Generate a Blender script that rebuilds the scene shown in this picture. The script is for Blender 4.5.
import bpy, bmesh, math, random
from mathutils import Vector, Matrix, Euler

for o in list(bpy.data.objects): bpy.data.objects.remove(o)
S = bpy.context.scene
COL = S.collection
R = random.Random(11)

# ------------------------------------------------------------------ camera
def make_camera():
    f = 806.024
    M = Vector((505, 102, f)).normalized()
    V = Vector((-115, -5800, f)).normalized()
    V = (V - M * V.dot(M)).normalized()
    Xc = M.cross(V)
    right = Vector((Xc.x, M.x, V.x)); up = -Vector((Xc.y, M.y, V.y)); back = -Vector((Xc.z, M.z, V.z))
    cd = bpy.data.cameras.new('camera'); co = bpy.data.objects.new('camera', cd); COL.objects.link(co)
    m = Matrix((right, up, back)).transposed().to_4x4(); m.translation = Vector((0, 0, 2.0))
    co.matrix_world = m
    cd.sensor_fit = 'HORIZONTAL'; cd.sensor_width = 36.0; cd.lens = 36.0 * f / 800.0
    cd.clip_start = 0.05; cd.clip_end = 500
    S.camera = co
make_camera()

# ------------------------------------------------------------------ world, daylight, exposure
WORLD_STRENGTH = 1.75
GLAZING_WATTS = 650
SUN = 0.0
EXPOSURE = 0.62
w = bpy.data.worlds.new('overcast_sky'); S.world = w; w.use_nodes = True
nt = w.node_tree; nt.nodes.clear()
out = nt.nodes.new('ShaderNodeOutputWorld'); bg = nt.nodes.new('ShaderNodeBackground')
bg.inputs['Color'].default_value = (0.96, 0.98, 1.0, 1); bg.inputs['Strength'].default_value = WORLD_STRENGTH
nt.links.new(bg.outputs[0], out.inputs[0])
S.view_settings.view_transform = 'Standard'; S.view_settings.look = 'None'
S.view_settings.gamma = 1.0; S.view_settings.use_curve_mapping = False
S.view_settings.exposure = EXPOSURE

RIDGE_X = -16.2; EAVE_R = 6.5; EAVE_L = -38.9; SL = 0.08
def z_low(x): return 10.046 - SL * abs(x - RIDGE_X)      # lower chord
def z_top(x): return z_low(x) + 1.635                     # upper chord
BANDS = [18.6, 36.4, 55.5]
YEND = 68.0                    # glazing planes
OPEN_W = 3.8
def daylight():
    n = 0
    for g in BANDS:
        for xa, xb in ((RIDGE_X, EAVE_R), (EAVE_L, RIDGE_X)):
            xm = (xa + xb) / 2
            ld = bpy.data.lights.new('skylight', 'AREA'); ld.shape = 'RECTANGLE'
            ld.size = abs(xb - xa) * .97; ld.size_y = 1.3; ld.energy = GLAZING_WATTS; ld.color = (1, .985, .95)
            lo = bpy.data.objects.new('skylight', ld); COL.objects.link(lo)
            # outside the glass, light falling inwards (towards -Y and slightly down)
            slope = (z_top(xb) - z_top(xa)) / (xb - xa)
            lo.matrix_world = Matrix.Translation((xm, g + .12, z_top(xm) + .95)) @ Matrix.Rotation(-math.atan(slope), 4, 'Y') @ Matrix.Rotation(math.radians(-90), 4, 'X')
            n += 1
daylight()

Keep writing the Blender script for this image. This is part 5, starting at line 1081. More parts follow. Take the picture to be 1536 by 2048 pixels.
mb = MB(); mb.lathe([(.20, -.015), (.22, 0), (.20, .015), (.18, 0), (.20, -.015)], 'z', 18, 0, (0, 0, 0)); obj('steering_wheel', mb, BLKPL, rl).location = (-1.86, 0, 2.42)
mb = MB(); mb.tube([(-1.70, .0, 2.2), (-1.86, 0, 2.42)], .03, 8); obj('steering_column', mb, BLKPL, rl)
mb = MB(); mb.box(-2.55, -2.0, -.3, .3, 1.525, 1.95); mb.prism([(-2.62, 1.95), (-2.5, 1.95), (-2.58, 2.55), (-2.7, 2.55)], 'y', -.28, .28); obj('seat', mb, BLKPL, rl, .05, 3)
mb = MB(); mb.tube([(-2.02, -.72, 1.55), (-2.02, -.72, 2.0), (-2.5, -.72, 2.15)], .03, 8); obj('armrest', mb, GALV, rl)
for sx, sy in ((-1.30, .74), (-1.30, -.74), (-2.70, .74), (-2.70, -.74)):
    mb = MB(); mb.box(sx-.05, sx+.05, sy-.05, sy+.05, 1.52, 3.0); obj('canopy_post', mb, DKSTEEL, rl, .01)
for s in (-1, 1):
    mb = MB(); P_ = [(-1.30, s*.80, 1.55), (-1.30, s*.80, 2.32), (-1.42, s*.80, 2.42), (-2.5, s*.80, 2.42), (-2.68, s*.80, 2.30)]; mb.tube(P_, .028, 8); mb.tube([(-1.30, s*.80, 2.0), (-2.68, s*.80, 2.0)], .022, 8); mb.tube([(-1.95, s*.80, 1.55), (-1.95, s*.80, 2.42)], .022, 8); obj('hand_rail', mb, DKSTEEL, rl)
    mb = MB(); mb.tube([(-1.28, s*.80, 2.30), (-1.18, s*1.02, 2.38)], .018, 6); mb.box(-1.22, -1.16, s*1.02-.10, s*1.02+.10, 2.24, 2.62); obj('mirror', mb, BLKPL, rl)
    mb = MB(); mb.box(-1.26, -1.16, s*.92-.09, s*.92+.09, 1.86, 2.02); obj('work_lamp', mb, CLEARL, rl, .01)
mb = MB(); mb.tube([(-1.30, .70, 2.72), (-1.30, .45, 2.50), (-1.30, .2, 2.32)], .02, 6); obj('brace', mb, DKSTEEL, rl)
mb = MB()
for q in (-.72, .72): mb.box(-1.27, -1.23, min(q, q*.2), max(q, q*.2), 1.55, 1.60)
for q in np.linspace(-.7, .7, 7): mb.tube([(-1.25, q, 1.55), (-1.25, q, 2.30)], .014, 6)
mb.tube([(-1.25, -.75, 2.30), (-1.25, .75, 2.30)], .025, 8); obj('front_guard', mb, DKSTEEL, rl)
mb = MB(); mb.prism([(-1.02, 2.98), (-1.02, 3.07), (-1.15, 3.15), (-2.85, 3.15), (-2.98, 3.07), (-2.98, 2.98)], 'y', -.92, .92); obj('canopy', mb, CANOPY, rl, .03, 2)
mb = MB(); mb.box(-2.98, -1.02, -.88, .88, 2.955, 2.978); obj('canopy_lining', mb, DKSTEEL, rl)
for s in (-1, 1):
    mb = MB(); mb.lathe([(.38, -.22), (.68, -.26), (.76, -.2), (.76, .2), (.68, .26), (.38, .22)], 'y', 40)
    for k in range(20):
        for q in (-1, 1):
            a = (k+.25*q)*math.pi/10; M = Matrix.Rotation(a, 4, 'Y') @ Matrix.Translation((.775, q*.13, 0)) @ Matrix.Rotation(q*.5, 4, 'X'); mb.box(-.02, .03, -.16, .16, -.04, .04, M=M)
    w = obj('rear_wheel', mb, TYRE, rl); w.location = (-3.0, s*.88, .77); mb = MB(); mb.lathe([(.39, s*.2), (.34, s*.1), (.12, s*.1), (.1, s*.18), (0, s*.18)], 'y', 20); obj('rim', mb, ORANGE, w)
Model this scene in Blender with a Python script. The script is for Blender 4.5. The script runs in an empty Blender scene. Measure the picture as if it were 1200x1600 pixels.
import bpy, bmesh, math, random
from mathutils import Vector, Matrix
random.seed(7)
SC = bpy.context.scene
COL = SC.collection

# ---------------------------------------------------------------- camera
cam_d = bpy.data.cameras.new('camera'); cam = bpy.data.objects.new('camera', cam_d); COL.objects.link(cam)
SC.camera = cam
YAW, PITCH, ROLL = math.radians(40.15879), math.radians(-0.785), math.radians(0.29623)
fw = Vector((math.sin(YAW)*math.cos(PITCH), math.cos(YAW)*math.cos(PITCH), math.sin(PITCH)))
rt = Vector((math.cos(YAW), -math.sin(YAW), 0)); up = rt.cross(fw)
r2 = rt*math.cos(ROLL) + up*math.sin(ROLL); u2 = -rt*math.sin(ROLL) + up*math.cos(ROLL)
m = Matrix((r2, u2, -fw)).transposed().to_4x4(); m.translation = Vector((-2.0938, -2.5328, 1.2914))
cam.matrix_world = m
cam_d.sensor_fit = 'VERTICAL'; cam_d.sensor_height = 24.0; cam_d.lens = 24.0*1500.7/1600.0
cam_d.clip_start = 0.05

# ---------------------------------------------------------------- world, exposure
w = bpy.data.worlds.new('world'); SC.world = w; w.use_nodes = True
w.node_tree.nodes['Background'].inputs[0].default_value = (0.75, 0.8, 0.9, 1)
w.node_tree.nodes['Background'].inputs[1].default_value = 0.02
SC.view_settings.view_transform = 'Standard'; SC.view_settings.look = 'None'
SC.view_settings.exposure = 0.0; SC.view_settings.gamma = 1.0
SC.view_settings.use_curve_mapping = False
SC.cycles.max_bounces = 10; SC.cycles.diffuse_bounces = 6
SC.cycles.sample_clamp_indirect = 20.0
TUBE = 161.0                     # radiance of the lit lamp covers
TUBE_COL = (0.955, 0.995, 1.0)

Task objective
Set the lines down exactly, from the first line of the records to the line where "R = random.Random(11)" appears, with both ends kept.

Reply
Generate a Blender script that rebuilds the scene shown in this picture. The script is for Blender 4.5.
import bpy, bmesh, math, random
from mathutils import Vector, Matrix, Euler

for o in list(bpy.data.objects): bpy.data.objects.remove(o)
S = bpy.context.scene
COL = S.collection
R = random.Random(11)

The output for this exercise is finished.